Thursday, September 10, 2009

Not a true story ...

I have a journal ... one with a leather cover and real paper inside. It's different than my blog because it doesn't contain anything silly. Mostly, it's fictional stories I make up that in some way express something that's going on in my life. Currently, there are a few things going on that aren't that great. Overall, things are pretty good, but these two things in particular pretty much suck and there's nothing I can do about either, as far as I can tell. Anyway, I wouldn't normally post this kind of thing on here, but I was looking through things I've written and it's pretty much all I've got going on that's worth writing about. This, just to wrap up the opening here, is a bit of fiction I wrote a few months ago ...

Two questions come to mind as I stare at the concrete walls of this basement:

1) How did I get here?
2) Did I mean 'here' the basement, or 'here' the father of two with number three on the way?

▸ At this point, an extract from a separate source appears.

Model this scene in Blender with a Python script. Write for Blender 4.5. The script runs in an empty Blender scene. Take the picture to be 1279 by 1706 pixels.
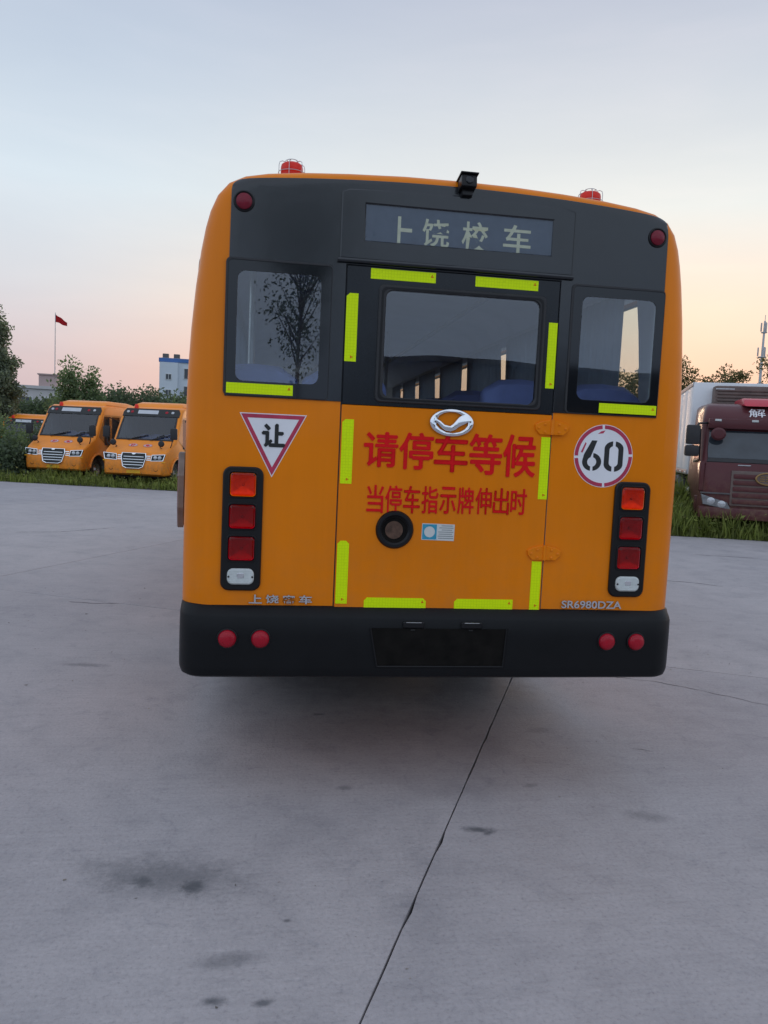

I left college ten years ago ready to take on the Scylla and Charybdis themselves if they stood in my way. Now, there were car payments, billable hours and a sea of commitment splayed about me leaving no sight of the modern hero's conquests.

I could leave today. Sure, I could. The wife, kids, cars - eventually they would all be okay without me and I would be off. Things would be exactly the way my twenty-one year old imagination had prepared for. Alas, even that 30 year old scotch waiting for me at home couldn't convince me that this was actually true. It's not that I don't love my wife and my children - I do, really.

You know what I fucking hate? (aside from the fact that I'm not allowed to say fuck out loud anymore) My Toyota Camry ... fucking hate that thing. Don't get me wrong, it's a solid car, but that's just it. Where's my rusty old Ford Bronco? Sold it to a kid on his way to college to help pay for the first house, that's where. It's worn seats, rumbling engine emitting ozone chocking black smoke with every rev ... no airbags, no seat belts, nothing to keep you safe from the trials of the world around you ... This was all now in the hands of some kid who probably didn't get it; he probably never will.

I got it, once. Now look at me. Staring at a concrete wall in what is (potentially) house number two. Its rough, pocked, gray face reflecting back at me blankly as though it were trying to say, "You think you've got it bad. I could've been a sidewalk. You know, where children laugh and play? They write on you with chalk and skid their bike tires across you, leaving impermanent reminders of the happiness of a carefree life. Impermanent, but more meaningful than what I have." And now I'm personifying walls to express my deepest thoughts ... real nice.

This wall, in its longer-than-necessary eulogy for its lost purpose in life, brought forth one key point: despite my lament for my burdens in life, it's not as if I'm trapped under a house. I've made neither enough mistakes, nor enough promises to prevent myself from breaking these shackles.

As I walked up the stairs to the house's main floor, I decided two things:

1) I still hate my car, and
2) There's no way in hell we're getting a house with a basement.